(RECORDS SUPPLIED):
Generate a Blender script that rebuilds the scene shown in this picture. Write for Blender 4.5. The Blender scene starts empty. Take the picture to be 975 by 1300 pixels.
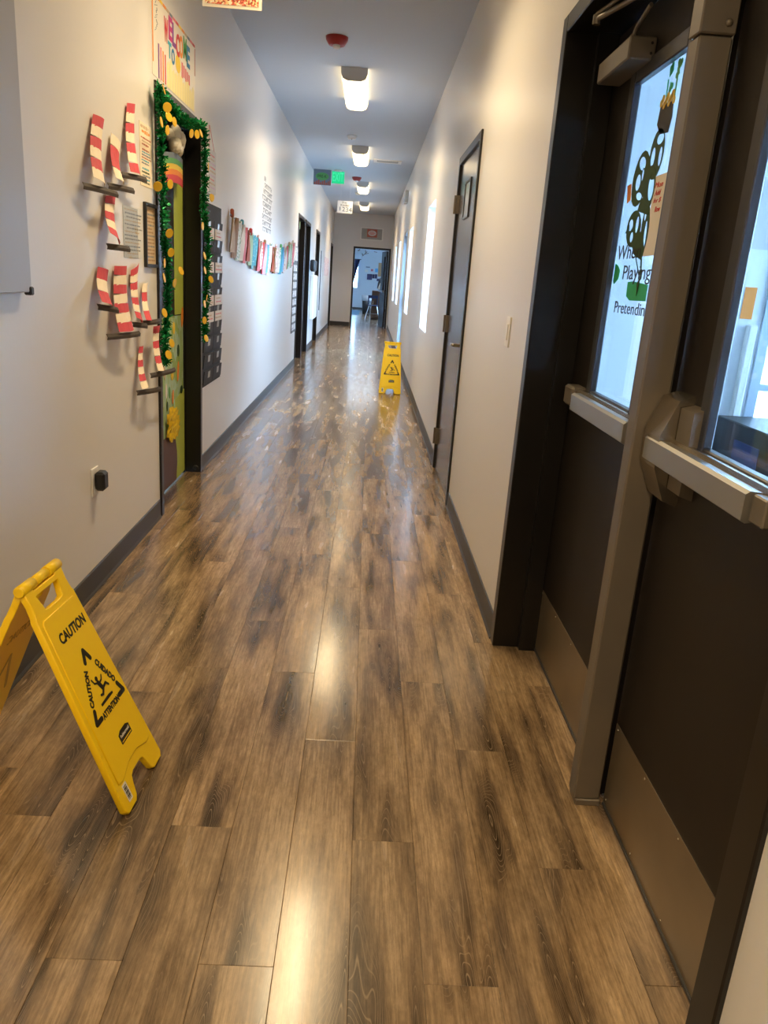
import bpy, bmesh, math, random
from mathutils import Vector, Matrix
random.seed(7)
scene = bpy.context.scene
COL = scene.collection
PI = math.pi

# ------------------------------------------------------------------ camera
cam_d = bpy.data.cameras.new('camera')
cam = bpy.data.objects.new('camera', cam_d)
COL.objects.link(cam)
right = Vector((0.99744649, -0.01749593, 0.06924149))
up = Vector((-0.0612143, 0.28995982, 0.95507911))
fwd = Vector((0.03678724, 0.95687888, -0.2881484))
cam.matrix_world = Matrix((
    (right.x, up.x, -fwd.x, 0.0),
    (right.y, up.y, -fwd.y, 0.0),
    (right.z, up.z, -fwd.z, 1.35),
    (0, 0, 0, 1)))
cam_d.sensor_fit = 'VERTICAL'
cam_d.sensor_height = 24.0
cam_d.lens = 978.67 / 1300.0 * 24.0
cam_d.clip_start = 0.02
scene.camera = cam

# ------------------------------------------------------------------ world, exposure
world = bpy.data.worlds.new('overcast_sky')
scene.world = world
world.use_nodes = True
bg = world.node_tree.nodes['Background']
bg.inputs['Color'].default_value = (0.35, 0.63, 1.0, 1)
bg.inputs['Strength'].default_value = 10.0
scene.view_settings.view_transform = 'Standard'
scene.view_settings.look = 'None'
scene.view_settings.exposure = 1.35
scene.view_settings.gamma = 1.0
scene.view_settings.use_curve_mapping = False
LAMP_STRENGTH = 2.2        # glow of the plastic lens
LAMP_WATTS = 13.5          # the tubes' light leaving downwards through the prismatic lens
LAMP_COLOR = (1.0, 0.76, 0.44)

# ------------------------------------------------------------------ dimensions (metres; corridor runs along +Y)
XL, XR, H = -1.0866, 0.5794, 3.0636
YB, YF = -3.6, 22.97            # back and far ends of the corridor


# ------------------------------------------------------------------ materials
def nodes_of(name):
    m = bpy.data.materials.new(name)
    m.use_nodes = True
    nt = m.node_tree
    return m, nt, nt.nodes['Principled BSDF']


def mat(name, color, rough=0.5, metal=0.0, spec=0.5, coat=0.0, var=0.0, vscale=8.0, bump=0.0, bscale=60.0, trans=0.0):
    m, nt, p = nodes_of(name)
    p.inputs['Base Color'].default_value = (*color, 1)
    p.inputs['Roughness'].default_value = rough
    p.inputs['Metallic'].default_value = metal
    p.inputs['Specular IOR Level'].default_value = spec
    p.inputs['Coat Weight'].default_value = coat
    tc = nt.nodes.new('ShaderNodeTexCoord')
    if var > 0:
        n = nt.nodes.new('ShaderNodeTexNoise')
        n.inputs['Scale'].default_value = vscale
        n.inputs['Detail'].default_value = 4
        nt.links.new(tc.outputs['Object'], n.inputs['Vector'])
        r = nt.nodes.new('ShaderNodeValToRGB')
        r.color_ramp.elements[0].position = 0.3
        r.color_ramp.elements[1].position = 0.7
        r.color_ramp.elements[0].color = (*[c * (1 - var) for c in color], 1)
        r.color_ramp.elements[1].color = (*[min(1, c * (1 + var)) for c in color], 1)
        nt.links.new(n.outputs['Fac'], r.inputs['Fac'])
        nt.links.new(r.outputs['Color'], p.inputs['Base Color'])
    if bump > 0:
        n = nt.nodes.new('ShaderNodeTexNoise')
        n.inputs['Scale'].default_value = bscale
        n.inputs['Detail'].default_value = 3
        nt.links.new(tc.outputs['Object'], n.inputs['Vector'])
        b = nt.nodes.new('ShaderNodeBump')
        b.inputs['Strength'].default_value = bump
        b.inputs['Distance'].default_value = 0.002
        nt.links.new(n.outputs['Fac'], b.inputs['Height'])
        nt.links.new(b.outputs['Normal'], p.inputs['Normal'])
    return m


def emit(name, color, strength):
    m, nt, p = nodes_of(name)
    p.inputs['Base Color'].default_value = (*color, 1)
    p.inputs['Emission Color'].default_value = (*color, 1)
    p.inputs['Emission Strength'].default_value = strength
    return m


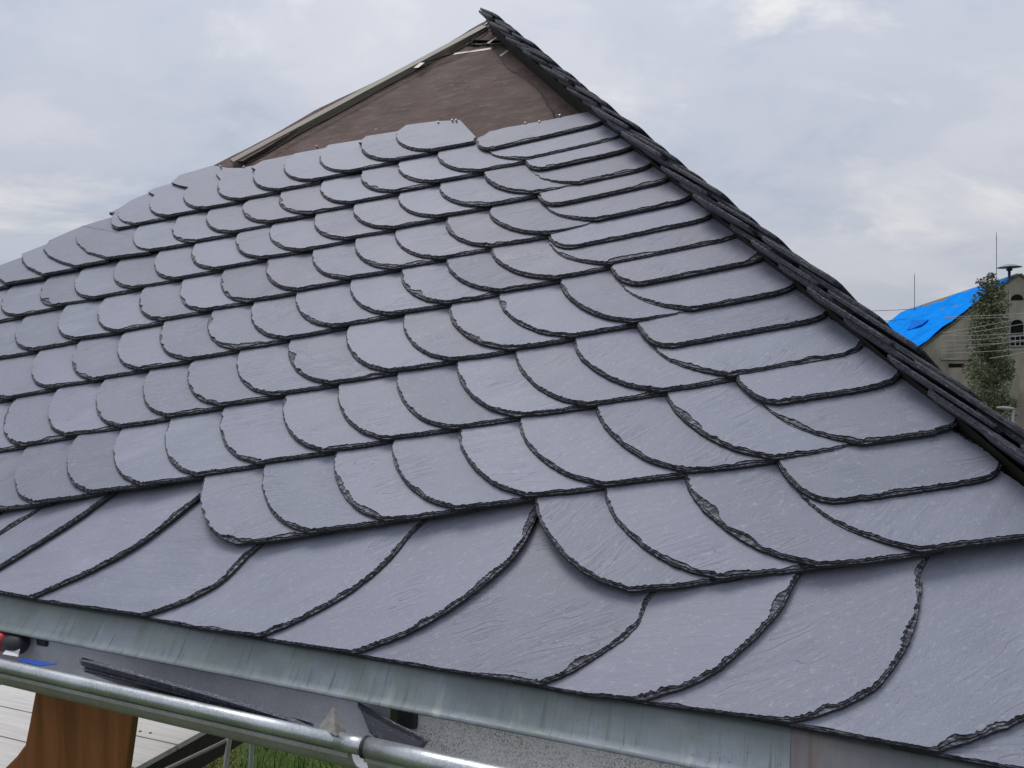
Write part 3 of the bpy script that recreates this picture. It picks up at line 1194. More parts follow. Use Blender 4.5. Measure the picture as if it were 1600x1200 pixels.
def gutter_piece(ua, ub, grow, mat_in):
    RT = 0.060 + grow
    cen_off, cz = BEAD_OFF + 0.062, bz - 0.004
    nseg, na = 40, 18
    outer, inner = [], []
    for i in range(nseg + 1):
        u = ua + (ub - ua) * i / nseg
        for j in range(na + 1):
            w = math.pi + math.pi * j / na * 1.0
            o_, z_ = math.cos(w) * RT, math.sin(w) * RT
            if j >= na - 3:                      # the back edge stands higher
                z_ += (j - na + 3) * 0.022
            outer.append(gline(u, cen_off + o_, cz + z_))
            inner.append(gline(u, cen_off + o_ * 0.975, cz + z_ * 0.975 + 0.0012))
    k = na + 1
    f1 = [(i * k + j, i * k + j + 1, (i + 1) * k + j + 1, (i + 1) * k + j) for i in range(nseg) for j in range(na)]
    t = MB()
    t.add(outer, [q[::-1] for q in f1], 0)
    t.add(inner, f1, 1)
    # close the cut ends
    for i in (0, nseg):
        for j in range(na):
            b0 = i * k + j
            t.add([outer[b0], outer[b0 + 1], inner[b0 + 1], inner[b0]], [(0, 1, 2, 3)], 0)
    tr = t.build('trough', [M_GUT, mat_in], gut, smooth=True)
    b = MB()
    b.tube([gline(ua + (ub - ua) * i / 12, BEAD_OFF, bz + 0.002) for i in range(13)], BR + grow, 20)
    b.build('bead', M_BEAD, gut, smooth=True)
    s = MB()                                    # the lip under the bead where the sheet is rolled in
    s.box(gline(ua, BEAD_OFF - 0.006 - grow * 0.3, bz - BR - 0.006), E * (ub - ua), NH * 0.006, Z * 0.007)
    s.build('lip', M_GUT, gut)


gutter_piece(-3.0 * SC, u_join - 0.03, 0.0, M_GUT_IN)
gutter_piece(u_join, 1.05 * SC, 0.0035, M_GUT_DIRTY)
sl = MB()
sl.tube([gline(u_join - 0.052, BEAD_OFF, bz + 0.002), gline(u_join + 0.01, BEAD_OFF, bz + 0.002)], BR + 0.0016, 20)
sl.build('joint_sleeve', M_BEAD, gut, smooth=True)
rim = MB()
rim.tube([gline(u_join - 0.003, BEAD_OFF, bz + 0.002), gline(u_join + 0.002, BEAD_OFF, bz + 0.002)], BR + 0.0046, 20)
rim.build('joint_rim', M_DARK, gut, smooth=True)
# brackets: a strap under the trough and a clip at its back
for ui in (u_join + 0.035, u_join - 0.95, u_join + 0.80, u_join - 1.9):
    b = MB()
    cen_off, cz = BEAD_OFF + 0.062, bz - 0.004
    pts = []
    for j in range(13):
        w = math.pi + math.pi * j / 12
        pts.append((cen_off + math.cos(w) * 0.0675, cz + math.sin(w) * 0.0675))
    for j in range(12):
        a_, c_ = pts[j], pts[j + 1]
        q = [gline(ui, *a_), gline(ui + 0.026, *a_), gline(ui + 0.026, *c_), gline(ui, *c_)]
        inn = gline(ui, cen_off, cz)
        q2 = [x + (gline(ui, cen_off, cz) - gline(ui, *a_)) * 0.04 for x in q]
        b.add(q + q2, [(0, 1, 2, 3), (7, 6, 5, 4), (0, 4, 5, 1), (2, 6, 7, 3), (1, 5, 6, 2), (3, 7, 4, 0)])
    b.build('bracket', M_GUT, gut)
for (x, y, w, h) in ((634, 1127, 0.036, 0.026), (63, 1003, 0.030, 0.020)):
    c = MB()
    P_ = on_n(x, y, A_FL + 0.022)
    c.box(P_ - E * w / 2 - Z * h / 2, E * w, NH * 0.012, Z * h * 1.6)
    ob = c.build('bracket_clip', M_DARK, gut)
    bv = ob.modifiers.new('bevel', 'BEVEL')
    bv.width = 0.004
    bv.segments = 2
# the bent tongue of a bracket, standing up over the bead
tg = MB()
base = [on_n(497, 1136, BEAD_OFF + 0.012), on_n(542, 1146, BEAD_OFF + 0.012), on_n(521, 1104, BEAD_OFF + 0.035), on_n(525, 1150, BEAD_OFF - 0.012)]
b0, b1, tp, fr_ = base
tg.add([b0, b1, tp, fr_, b0 + NH * 0.003 - Z * 0.01, b1 + NH * 0.003 - Z * 0.01, tp + NH * 0.004],
       [(0, 3, 2), (3, 1, 2), (0, 2, 6, 4), (2, 1, 5, 6), (0, 4, 5, 1, 3)])
tg.build('bracket_tongue', plain('tongue_zinc', (0.20, 0.195, 0.18), 0.5, 0.3, 60, 0.3), gut)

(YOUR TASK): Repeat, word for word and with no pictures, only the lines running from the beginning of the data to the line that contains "PI = math.pi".

(RESPONSE TO THIS EXERCISE):
Generate a Blender script that rebuilds the scene shown in this picture. Write for Blender 4.5. The Blender scene starts empty. Take the picture to be 975 by 1300 pixels.
import bpy, bmesh, math, random
from mathutils import Vector, Matrix
random.seed(7)
scene = bpy.context.scene
COL = scene.collection
PI = math.pi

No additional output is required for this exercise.